The trouble is, the garage is on the same 16A breaker as all my sockets in the lounge, one in the hall cupboard, one in the kitchen, 2 bedrooms and the conservatory. So if someone wants the electric 2KW heater on (I think we even have a 3KW one actually not sure) in the conservatory in the winter, plus the Mrs does some ironing (2400watt iron) in the lounge and then I turn on a 1500w saw in the garage whilst 3 TVs, a monitor, a PC, hifi, consoles and a Fridge run.....it could surely trip the 16A quite easily?

Or am I misunderstanding? I've never really though about it this much, but it sounds like it would be really easy to exceed a 16A breaker with just two common household items; an Iron and an Electric Heater.

?
 
OP:

I can see your initial confusion.

Houses are often wired floor by floor, ie one circuit for up and one for down sockets etc...

But often, they are wired on a side-to-side basis and this appears to be how yours has been done.
 
What max ampage can the SWA cable I have take? (Details of the cable mentioned in first post).

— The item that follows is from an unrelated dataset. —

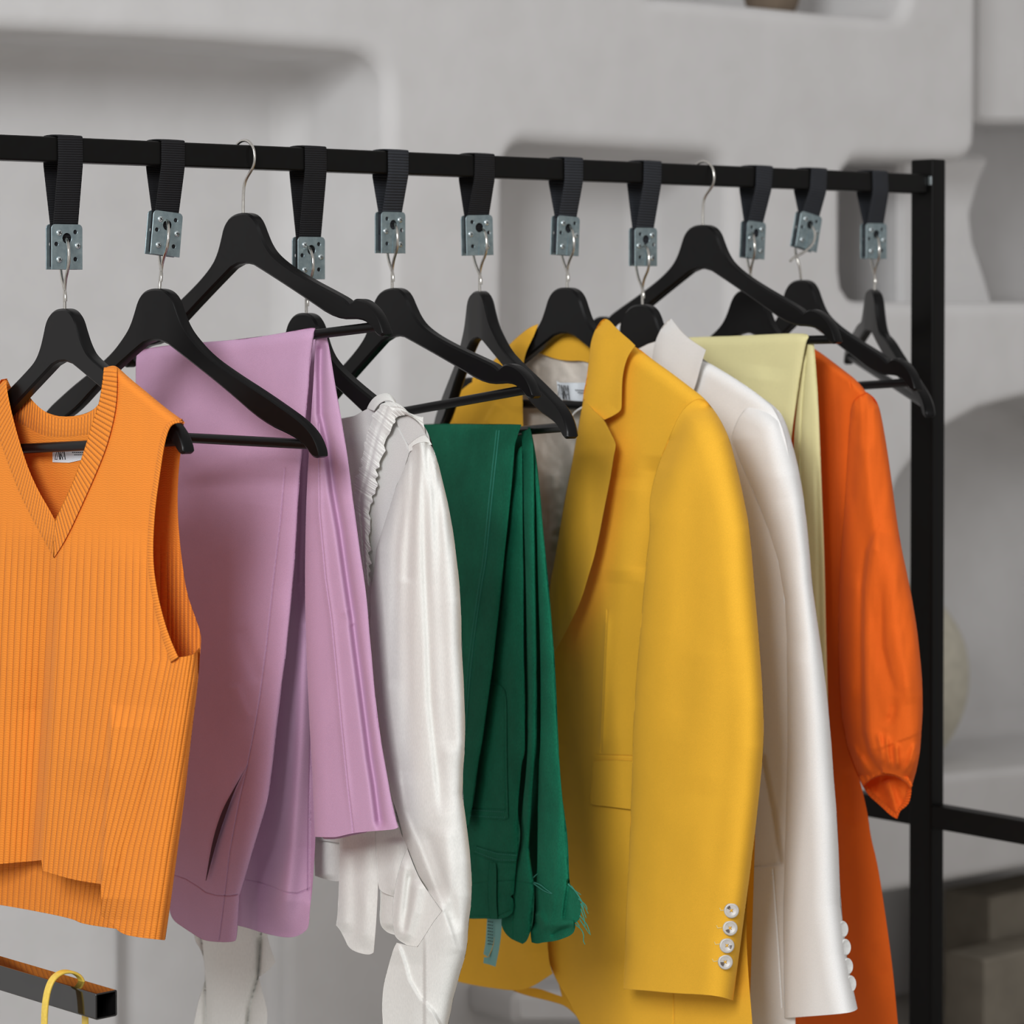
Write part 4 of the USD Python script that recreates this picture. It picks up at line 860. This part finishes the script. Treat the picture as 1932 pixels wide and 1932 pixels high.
Lg3 = [(996, 806), (1000, 806), (1006, 828), (1014, 878), (1020, 940), (1025, 1002), (1034, 1090), (1044, 1207), (1049, 1285), (1054, 1414), (1060, 1500), (1066, 1540), (1072, 1587), (1074, 1665), (1078, 1672), (1094, 1693), (1097, 1715), (1094, 1735), (1084, 1742), (1086, 1750), (1081, 1763), (1060, 1772), (1045, 1776), (1025, 1778), (1014, 1781), (1003, 1778), (1000, 1758), (1006, 1720), (1013, 1660), (1014, 1600), (1015, 1500), (1017, 1432), (1020, 1400), (1020, 1250), (1015, 1100), (1013, 1000), (1010, 900), (1001, 830)]
l3 = ln((1003, 812), (1014, 878), (1025, 1002), (1044, 1207), (1054, 1414), (1066, 1540), (1074, 1665)); l3l = ln((998, 830), (1008, 1000), (1016, 1250), (1015, 1432), (1012, 1600), (1008, 1740))
def leg3(f):
    h = -.046 + f.rnd([l3, l3l], .018, 22) + f.noise(.003, 24, 80, 58) + .01 * np.clip((f.y - 1200) / 400, 0, 1)
    h += f.ridge(ln((1056, 1480), (1052, 1600), (1044, 1700), (1038, 1760)), .003, 6) + f.ridge(ln((1012, 1722), (1030, 1745), (1060, 1744), (1084, 1742)), .012, 9, .02) - f.ridge(ln((1040, 1768), (1060, 1755), (1080, 1748)), .010, 5)
    h -= f.lip(ln((1074, 1660), (1068, 1700), (1064, 1735)), .012, 30, 1, 3, .02)
    return h
g.panel('leg', Lg3, 'green_denim', leg3, .004, 2.8)
# loose threads of the raw hems
th = []
for a in [[(1078, 1672), (1092, 1690), (1104, 1712), (1110, 1724)], [(1086, 1682), (1098, 1700), (1102, 1722)], [(1092, 1696), (1106, 1708), (1108, 1716)], [(1094, 1735), (1104, 1750), (1112, 1762)], [(1094, 1728), (1108, 1744), (1114, 1764)], [(1084, 1743), (1096, 1752), (1102, 1764), (1100, 1776), (1104, 1782)],
          [(1096, 1705), (1104, 1726), (1106, 1732)], [(1096, 1715), (1103, 1735), (1104, 1748)], [(1088, 1740), (1094, 1748)], [(1072, 1668), (1084, 1680), (1096, 1688)], [(1004, 1664), (1018, 1668), (1030, 1678), (1042, 1686)], [(1004, 1658), (1012, 1650), (1014, 1649)], [(1006, 1666), (1016, 1674), (1030, 1683), (1040, 1686)],
          [(976, 1660), (976, 1690), (970, 1715), (974, 1740), (970, 1770)], [(960, 1664), (985, 1666), (1008, 1668)]]:
    P = g.place(resample(chaikin(a, 2, False), 14), np.full(14, -.016)) - g.o
    th.append(tube(P, np.linspace(.00075, .0004, 14), 5))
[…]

I'm assuming it would be quite high.

If the above is not a limitation, then the next limitation becomes the cabling used that spurs from the lounge through the conservatory and then feeds the SWA cable to garage. As above, think this cable is 2.5mm internal twin and earth. A quick google suggests this can take 27A. This spur does not link back to anywhere. The sockets are all in series like a daisy chain and it just stops on the last one which is the feed to SWA to garage.

The house had a lot of things bodged. I would not be surprised if the 16A MCB was used because it's meant to be a higher one and they swapped it when they installed the shower or something. I'm not about to swap it with a higher one as obviously potentially very dangerous if the internal house wiring can't take it. Is this easy to test myself or do I need an electrician? I think the later.
 
The sockets are all in series like a daisy chain and it just stops on the last one which is the feed to SWA to garage.
That is a radial circuit.

If normal installation methods have been used (buried in the wall) then it could be protected by a 20A (or 25A if available) MCB.

The house had a lot of things bodged. I would not be surprised if the 16A MCB was used because it's meant to be a higher one and they swapped it when they installed the shower or something.
It was probably used because it was sufficient.

I'm not about to swap it with a higher one as obviously potentially very dangerous if the internal house wiring can't take it. Is this easy to test myself or do I need an electrician? I think the later.
Very wise.

Probably the latter but even he may not be able to tell where the cable runs.